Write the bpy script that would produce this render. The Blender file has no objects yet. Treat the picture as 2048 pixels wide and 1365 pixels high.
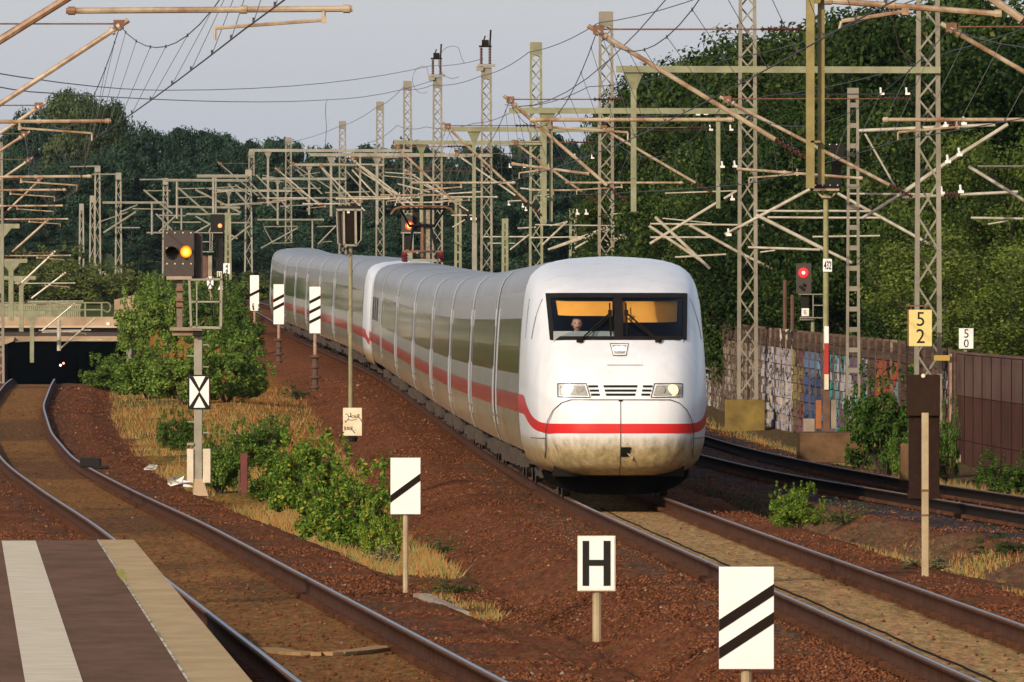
import bpy, math, random
import numpy as np
from mathutils import Vector, Matrix
random.seed(7)
RNG = np.random.default_rng(11)
scene = bpy.context.scene
COL = scene.collection
F = 25000.0          # focal length in pixels of the 2048 px wide frame
CAMZ = 2.55
HOR = 660.0
R = math.radians

def P(px, py, Z):
    return Vector(((px - 1024.0) / F * Z, Z, CAMZ + (HOR - py) / F * Z))
def PX(px, Z): return (px - 1024.0) / F * Z
def PZ(py, Z): return CAMZ + (HOR - py) / F * Z

# ------------------------------------------------------------------ track tables
def table(pairs):
    a = np.array(pairs, float)
    zz = np.arange(a[0, 0], a[-1, 0] + .5, 1.0)
    v = np.interp(zz, a[:, 0], a[:, 1])
    k = np.hanning(33); k /= k.sum()
    pad = 16
    vp = np.concatenate([v[0] - (v[1] - v[0]) * np.arange(pad, 0, -1), v, v[-1] + (v[-1] - v[-2]) * np.arange(1, pad + 1)])
    v = np.convolve(vp, k, 'valid')
    def f(Z):
        Z = np.asarray(Z, float)
        lo = v[0] + (v[1] - v[0]) * (Z - zz[0]); hi = v[-1] + (v[-1] - v[-2]) * (Z - zz[-1])
        r = np.interp(Z, zz, v)
        r = np.where(Z < zz[0], lo, r); r = np.where(Z > zz[-1], hi, r)
        return r
    return f
x1 = table([(40,5.6),(75,4.65),(110,3.74),(140,2.95),(165,2.3),(191,1.65),(217,1.12),(244,.6),(270,.08),(297,-.5),(323,-1.13),(349,-1.82),(376,-2.53),(396,-3.15),(423,-4.1),(449,-5.0),(476,-5.95),(502,-6.85),(528,-7.75),(555,-8.7),(575,-9.5),(595,-10.6),(625,-12.5),(667,-15.2),(720,-18.8)])
z1 = table([(40,-.05),(217,-.04),(244,-.02),(270,.03),(297,.14),(323,.31),(349,.52),(376,.76),(396,.96),(423,1.25),(449,1.45),(476,1.63),(502,1.83),(528,2.02),(555,2.2),(575,2.45),(595,2.95),(625,3.7),(667,4.2),(720,4.6)])
x0 = table([(40,1.9),(92.6,-.87),(169,-4.9),(205,-6.9),(238,-8.75),(260,-9.9),(297,-11.7),(345,-13.7),(427,-16.4),(500,-19),(600,-22.4),(770,-27.5),(840,-29.6)])
z0 = table([(40,0),(92,-.02),(169,-.07),(205,-.12),(260,-.1),(297,.1),(345,.45),(400,.78),(427,.84),(450,.8),(500,.35),(600,-.8),(700,-2.2),(770,-3.2),(840,-4)])
x2o = table([(40,10),(120,7.5),(150,6.2),(170,5.5),(191,5.05),(211,4.45),(231,4.1),(260,3.95),(720,3.95)])
def x2(Z): return x1(Z) + x2o(Z)
z2o = table([(40,.1),(150,.1),(235,.1),(290,.02),(720,0)])
def z2(Z): return z1(Z) + z2o(Z)

# ------------------------------------------------------------------ tagging
def tag(o, label=None, cat=None, group=None, kind=None):
    if label: o['label'] = label
    if cat: o['category'] = cat
    if group: o['group'] = group
    if kind: o['kind'] = kind
    return o
def empty(name, loc, label=None, cat=None, group=None, rz=0):
    o = bpy.data.objects.new(name, None); COL.objects.link(o)
    o.location = loc; o.rotation_euler = (0, 0, rz); o.empty_display_size = .2
    return tag(o, label, cat, group)

# ------------------------------------------------------------------ mesh builder
class MB:
    def __init__(s): s.v = []; s.f = []; s.m = []
    def add(s, vs, fs, mi=0):
        b = len(s.v); s.v.extend([tuple(p) for p in vs]); s.f.extend([tuple(b + i for i in f) for f in fs]); s.m.extend([mi] * len(fs)); return s
    def box(s, c, d, mi=0, rot=None):
        hx, hy, hz = d[0] / 2, d[1] / 2, d[2] / 2
        vs = [Vector((x, y, z)) for x in (-hx, hx) for y in (-hy, hy) for z in (-hz, hz)]
        if rot is not None: vs = [rot @ p for p in vs]
        c = Vector(c); vs = [p + c for p in vs]
        return s.add(vs, [(0,1,3,2),(4,6,7,5),(0,4,5,1),(2,3,7,6),(0,2,6,4),(1,5,7,3)], mi)
    def box2(s, a, b, mi=0):
        return s.box([(a[i] + b[i]) / 2 for i in range(3)], [abs(b[i] - a[i]) for i in range(3)], mi)
    def tube(s, p, q, r, n=8, mi=0, r2=None, caps=True):
        p = Vector(p); q = Vector(q); d = q - p
        if d.length < 1e-6: return s
        d.normalize(); a = d.orthogonal().normalized(); b = d.cross(a)
        r2 = r if r2 is None else r2
        vs = []
        for k in range(n):
            t = 2 * math.pi * k / n; o = a * math.cos(t) + b * math.sin(t)
            vs += [p + o * r, q + o * r2]
        fs = [(2*k, 2*((k+1) % n), 2*((k+1) % n)+1, 2*k+1) for k in range(n)]
        if caps: fs += [tuple(2*k for k in range(n))[::-1], tuple(2*k+1 for k in range(n))]
        return s.add(vs, fs, mi)
    def bar(s, p, q, w, h, mi=0):
        """rectangular bar from p to q; w across (roughly along y), h in the other direction"""
        p = Vector(p); q = Vector(q); d = (q - p); L = d.length; d.normalize()
        a = Vector((0, 1, 0)); a = (a - d * a.dot(d))
        if a.length < 1e-3: a = Vector((1, 0, 0)) - d * d.x
        a.normalize(); b = d.cross(a)
        vs = []
        for e in (p, q):
            for i, j in ((-1,-1),(1,-1),(1,1),(-1,1)): vs.append(e + a * (i*w/2) + b * (j*h/2))
        return s.add(vs, [(0,3,2,1),(4,5,6,7),(0,1,5,4),(1,2,6,5),(2,3,7,6),(3,0,4,7)], mi)
    def path(s, pts, r, n=6, mi=0):
        pts = [Vector(p) for p in pts]; vs = []; N = len(pts)
        for i, p in enumerate(pts):
            d = (pts[min(i+1, N-1)] - pts[max(i-1, 0)]).normalized()
            up = Vector((0,0,1)) if abs(d.z) < .95 else Vector((1,0,0))
            a = d.cross(up).normalized(); b = a.cross(d)
            for k in range(n):
                t = 2*math.pi*k/n; vs.append(p + a*(r*math.cos(t)) + b*(r*math.sin(t)))
        fs = [(i*n+k, i*n+(k+1) % n, (i+1)*n+(k+1) % n, (i+1)*n+k) for i in range(N-1) for k in range(n)]
        fs += [tuple(range(n))[::-1], tuple((N-1)*n+k for k in range(n))]
        return s.add(vs, fs, mi)
    def prism(s, poly, y0, y1, mi=0):
        """poly: list of (x,z), extruded from y0 (front) to y1"""
        n = len(poly)
        vs = [(x, y0, z) for x, z in poly] + [(x, y1, z) for x, z in poly]
        fs = [tuple(range(n)), tuple(range(n, 2*n))[::-1]] + [(k, k+n, (k+1) % n + n, (k+1) % n) for k in range(n)]
        return s.add(vs, fs, mi)
    def lathe(s, c, prof, axis='z', n=12, mi=0):
        """prof: list of (radius, height)"""
        c = Vector(c); vs = []
        for r, h in prof:
            for k in range(n):
                t = 2*math.pi*k/n; u, w = r*math.cos(t), r*math.sin(t)
                vs.append(c + (Vector((u, w, h)) if axis == 'z' else Vector((u, h, w)) if axis == 'y' else Vector((h, u, w))))
        N = len(prof)
        fs = [(i*n+k, i*n+(k+1) % n, (i+1)*n+(k+1) % n, (i+1)*n+k) for i in range(N-1) for k in range(n)]
        fs += [tuple(range(n))[::-1], tuple((N-1)*n+k for k in range(n))]
        return s.add(vs, fs, mi)
    def build(s, name, mats, parent=None, smooth=False, loc=None, bevel=0):
        me = bpy.data.meshes.new(name)
        me.from_pydata(s.v, [], s.f)
        if not isinstance(mats, (list, tuple)): mats = [mats]
        for m in mats: me.materials.append(m)
        if len(mats) > 1: me.polygons.foreach_set('material_index', s.m)
        if smooth: me.polygons.foreach_set('use_smooth', [True] * len(me.polygons))
        me.update()
        o = bpy.data.objects.new(name, me); COL.objects.link(o)
        if parent is not None: o.parent = parent
        if loc is not None: o.location = loc
        if bevel:
            b = o.modifiers.new('b', 'BEVEL'); b.width = bevel; b.segments = 2; b.limit_method = 'ANGLE'
        return o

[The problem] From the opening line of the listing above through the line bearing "def PZ(py, Z): return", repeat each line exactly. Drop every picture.

[Solution to the exercise]
Write the bpy script that would produce this render. The Blender file has no objects yet. Treat the picture as 2048 pixels wide and 1365 pixels high.
import bpy, math, random
import numpy as np
from mathutils import Vector, Matrix
random.seed(7)
RNG = np.random.default_rng(11)
scene = bpy.context.scene
COL = scene.collection
F = 25000.0          # focal length in pixels of the 2048 px wide frame
CAMZ = 2.55
HOR = 660.0
R = math.radians

def P(px, py, Z):
    return Vector(((px - 1024.0) / F * Z, Z, CAMZ + (HOR - py) / F * Z))
def PX(px, Z): return (px - 1024.0) / F * Z
def PZ(py, Z): return CAMZ + (HOR - py) / F * Z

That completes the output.